**Your goal**
Gather all lines in the entries below that include the word "script".

--- START Raw records ---

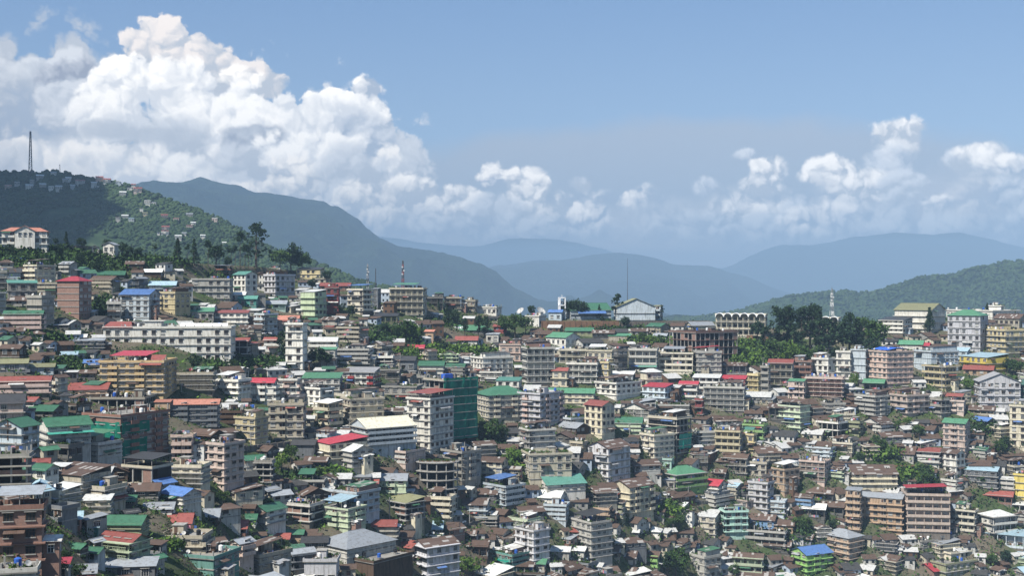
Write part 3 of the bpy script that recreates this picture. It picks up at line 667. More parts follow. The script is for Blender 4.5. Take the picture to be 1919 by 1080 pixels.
def ground_z(X, Y):
    px = PX0 + F * X / Y; lo, hi = crest(px), 1245.0
    if Y > depth(px, lo): return (PY0 - lo) / F * depth(px, lo)
    for _ in range(22):
        m_ = (lo + hi) / 2
        if depth(px, m_) > Y: lo = m_
        else: hi = m_
    return (PY0 - lo) / F * Y
def frame_at(px, az_a):
    phi = math.atan((px - PX0) / F); r_ = Vector((math.cos(phi), -math.sin(phi), 0)); d_ = Vector((math.sin(phi), math.cos(phi), 0))
    ex = math.cos(az_a) * r_ - math.sin(az_a) * d_
    return math.atan2(ex.y, ex.x)
OCC = np.zeros((1200, 2000), dtype=np.int32)
ALL = []
def building(x0, xc, x1, yt, yb, fl, sty, wall, roof, label=None, name='house', cat='house', group=None, dep=None, trim=None, seed=None, nick=None, Yd=None, noclut=False):
    """x0..x1 / yt..yb: extent of the walls in the photograph (1919 px wide); xc the near corner; the place on the slope follows from the base"""
    seed = seed if seed is not None else int(x0 * 7 + yb * 13)
    r = random.Random(seed)
    g = ground(xc, yb); 
    if Yd: g = Vector(((xc - PX0) / F * Yd, Yd, (PY0 - yb) / F * Yd))
    phi = math.atan((xc - PX0) / F); mpp = g.y / F * math.cos(phi)
    dl, dr = xc - x0, x1 - xc
    if dl < 3 or dr < 3:
        a = r.uniform(.03, .09) * (1 if dr < 3 else -1); w_ = (x1 - x0) * mpp; d_ = dep or min(max(w_ * .75, 4), 11)
        if dl < 3:     # corner at the left end: origin must be the right end
            g = g + Vector((math.cos(phi), -math.sin(phi), 0)) * w_
    else:
        k = (1.3 if dl >= dr else .77); ta = min(max(k * dr / dl, .12), 6.0); a = math.atan(ta)
        w_ = dl * mpp / math.cos(a); d_ = dr * mpp / math.sin(a)
        if dl > dr * 3.2: d_ = min(d_, 16)
    H = (yb - yt) * g.y / F
    th = frame_at(xc, a); ex, ey = Vector((math.cos(th), math.sin(th), 0)), Vector((-math.sin(th), math.cos(th), 0))
    if not Yd:
        q1, q2 = g - ex * w_, g + ey * min(d_, 3.0); lift = max(0.0, ground_z(q1.x, q1.y) - g.z, ground_z(q2.x, q2.y) - g.z)
        lift = min(lift, .45 * H if fl > 1 else .35 * H, 2.6); g = g + Vector((0, 0, lift)); H = H - lift * (.9 if fl > 1 else .45)
    fh = H / fl
    b = Bld(name, g, frame_at(xc, a), w_, d_, fl, fh, wall, seed)
    b.wk = r.choice('wwwddc'); b.seedrail = r.random()
    rt = roof[0]; rcc = ROOFS.get(roof[1:2], (.3, .3, .3)); rust = roof[1:2] in ('b',)
    j = r.uniform(.8, 1.15); rcc = tuple(c * j for c in rcc)
    tc_ = WALLS[trim] if trim else None
    b.walls(sty, trim=tc_)
    if tc_: b.col_t = tc_
    if rt in 'fptu':
        b.flat()
        if rt == 't':
            f0 = r.uniform(0, .3); x_a = -w_ + .3 + w_ * f0 * .5; b.shed(rcc, rust, x_a, min(-.3, x_a + w_ * r.uniform(.45, .8)), .5, d_ - .6, b.H + .1)
        if rt == 'u':
            n = min(12, max(2, int(w_ / 3)))
            for q in range(n + 1):
                for y in (.1, d_ / 2, d_ - .1): m = MB(); x = -w_ + .15 + (w_ - .3) * q / n; m.box(x - .15, x + .15, y - .15, y + .15, b.H + .1, b.H + r.uniform(1, 2.6), 'concrete'); b.part('column_stub', m)
        if rt == 'p':
            for _ in range(int(3 + w_ * d_ / 18)): b.put('potted_plants', small('pots%d' % r.randrange(5), _pots(r.randrange(5))), r.uniform(-w_ + 1.5, -1.5) if w_ > 4 else -w_ / 2, r.uniform(.4, d_ - .4), b.H + .1)
        if not noclut: b.clutter(b.H + .1, 1.45)
    elif rt == 'g': b.gable(rcc, rust, True)
    elif rt == 'x': b.gable(rcc, rust, False)
    elif rt == 'h': b.gable(rcc, rust, True, True)
    elif rt == 's':
        b.wm.box(-w_, 0, d_ - .15, d_, b.H, b.H + min(1.6, d_ * .15), b.mat)
        b.shed(rcc, rust, -w_, 0, 0, d_, b.H - .0, min(1.6, d_ * .15), False, 'roof', .08)
    elif rt == 'o':   # open top storey under a big sheet roof
        b.flat(parapet=True); b.shed(rcc, rust, -w_ + .2, -.2, .2, d_ - .2, b.H + .1, .7)
    # later additions: lean-to awnings, an extra room on part of the roof, a low annex at the side
    if fl >= 2 and w_ > 5 and not noclut:
        for _ in range(r.choice([0, 1, 1, 2, 3]) if fl > 2 else r.choice([0, 1, 1])):
            fc_ = r.random() < .65; L = w_ if fc_ else d_; u0 = r.uniform(0, L * .5); u1 = min(L, u0 + r.uniform(2.5, 6)); z = fh * r.randint(1, fl) - .35; m = MB(); pr = r.uniform(1.0, 1.9)
            p = lambda u, o, zz: b.fpos(0 if fc_ else 1, u, o, zz)
            m.slab([p(u0, .05, z), p(u1, .05, z), p(u1, pr, z - .45), p(u0, pr, z - .45)], .06, 'rusty_tin')
            b.part('awning', m, ROOFS[r.choice('bbbywkrgu')])
        if rt in 'fp' and w_ > 6.5 and r.random() < .55:
            f0 = r.choice([0, .45, .55]); x_a = -w_ + w_ * f0 + .3; x_b = min(-.3, x_a + w_ * r.uniform(.35, .55)); hh = min(2.6, fh); m = MB(); y0 = r.uniform(.6, 2.0); y1 = d_ - .4
            if y1 - y0 > 1.5 and x_b - x_a > 2:
                m.box(x_a, x_b, y0, y1, b.H + .1, b.H + .1 + hh, r.choice(['plaster', 'plaster', 'brick', 'wood'])); b.part('roof_room', m)
                for q in range(max(1, int((x_b - x_a) / 2.6))): b.put('window', win_mesh(1.0, 1.2, 'w'), x_a + (q + .5) * (x_b - x_a) / max(1, int((x_b - x_a) / 2.6)), y0 - .01, b.H + .9)
                b.shed(ROOFS[r.choice('bbywkg')], True, x_a, x_b, y0, y1, b.H + hh, .5, False, 'roof_room_roof', .12)
        if r.random() < .3 and 4 < d_ < 12:
            aw = r.uniform(2.0, 3.2); nf = r.randint(1, max(1, min(2, fl - 1))); ah = fh * nf; y0 = d_ * r.uniform(.1, .5); y1 = min(d_, y0 + r.uniform(2.5, 3.6)); m = MB(); m.box(.02, aw, y0, y1, -b.F, ah, r.choice(['plaster', 'plaster', 'wood', 'brick'])); b.part('annex', m, WALLS[r.choice('CLCtWKB')])
            for k in range(nf):
                b.put('window', win_mesh(.9, 1.1, 'w'), aw * .5, y0 - .01, fh * k + .9); b.put('window', win_mesh(.9, 1.1, 'w'), aw + .01, (y0 + y1) / 2, fh * k + .9, math.pi / 2)
            m = MB(); m.slab([(-.0, y0 - .4, ah + .1), (aw + .4, y0 - .4, ah), (aw + .4, y1 + .3, ah + .4), (0, y1 + .3, ah + .5)], .07, 'rusty_tin'); b.part('annex_roof', m, ROOFS[r.choice('bbyw')])
    b.done()
    # occupancy in the picture
    rh = 0 if rt in 'fu' else 6 if rt in 'pto' else 4 + min(w_, d_) * .5 * .42 * F / g.y if rt in 'gxh' else 4
    xa, xb, ya, yb2 = int(max(0, x0)), int(min(1999, x1)), int(max(0, yt - rh)), int(min(1199, yb))
    if xb > xa: OCC[ya:yb2, xa:xb] = np.maximum(OCC[ya:yb2, xa:xb], int(yb))
    ALL.append(dict(o=b.root, b=b, x=(x0 + x1) / 2, y=(yt + yb) / 2, x0=x0, x1=x1, yt=yt, yb=yb, fl=fl, wall=wall, roof=roof, label=label, nick=nick, cat=cat, sty=sty))
    b.root['category'] = cat
    if group: b.root['group'] = group
    return b
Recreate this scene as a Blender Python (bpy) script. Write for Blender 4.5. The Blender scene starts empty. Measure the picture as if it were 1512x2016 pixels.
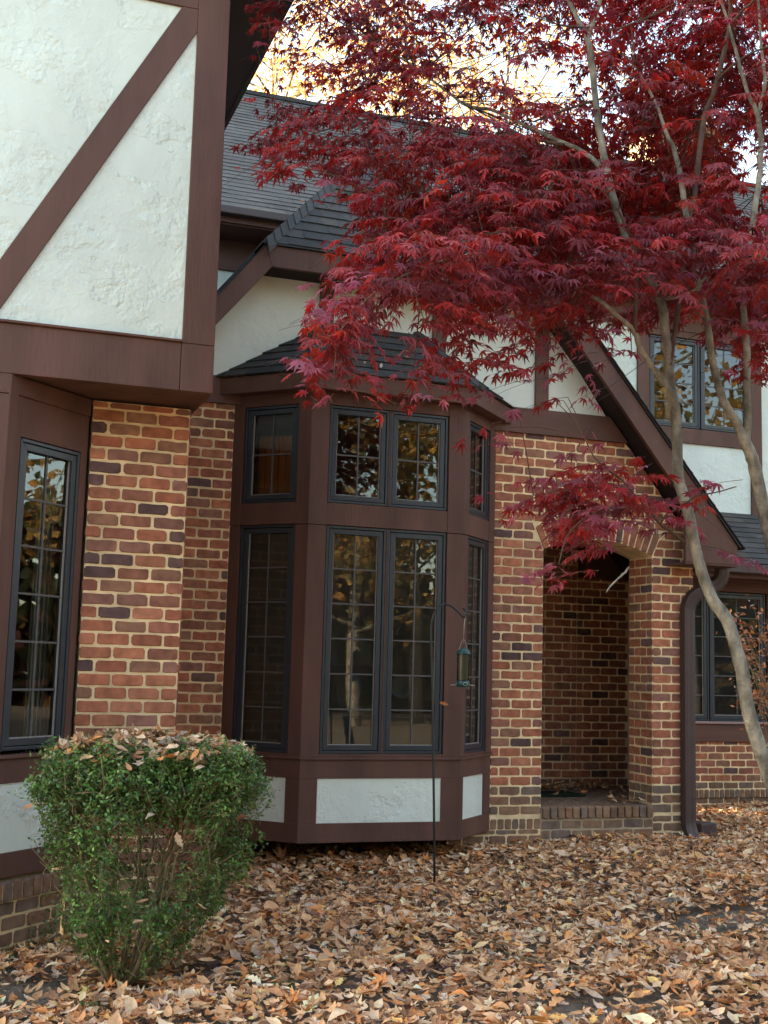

--- END Raw records ---

**Answer below**
Write part 3 of the bpy script that recreates this picture. It picks up at line 667. More parts follow. The script is for Blender 4.5. Take the picture to be 1919 by 1080 pixels.
Recreate this scene as a Blender Python (bpy) script. Write for Blender 4.5. The Blender scene starts empty. Measure the picture as if it were 1512x2016 pixels.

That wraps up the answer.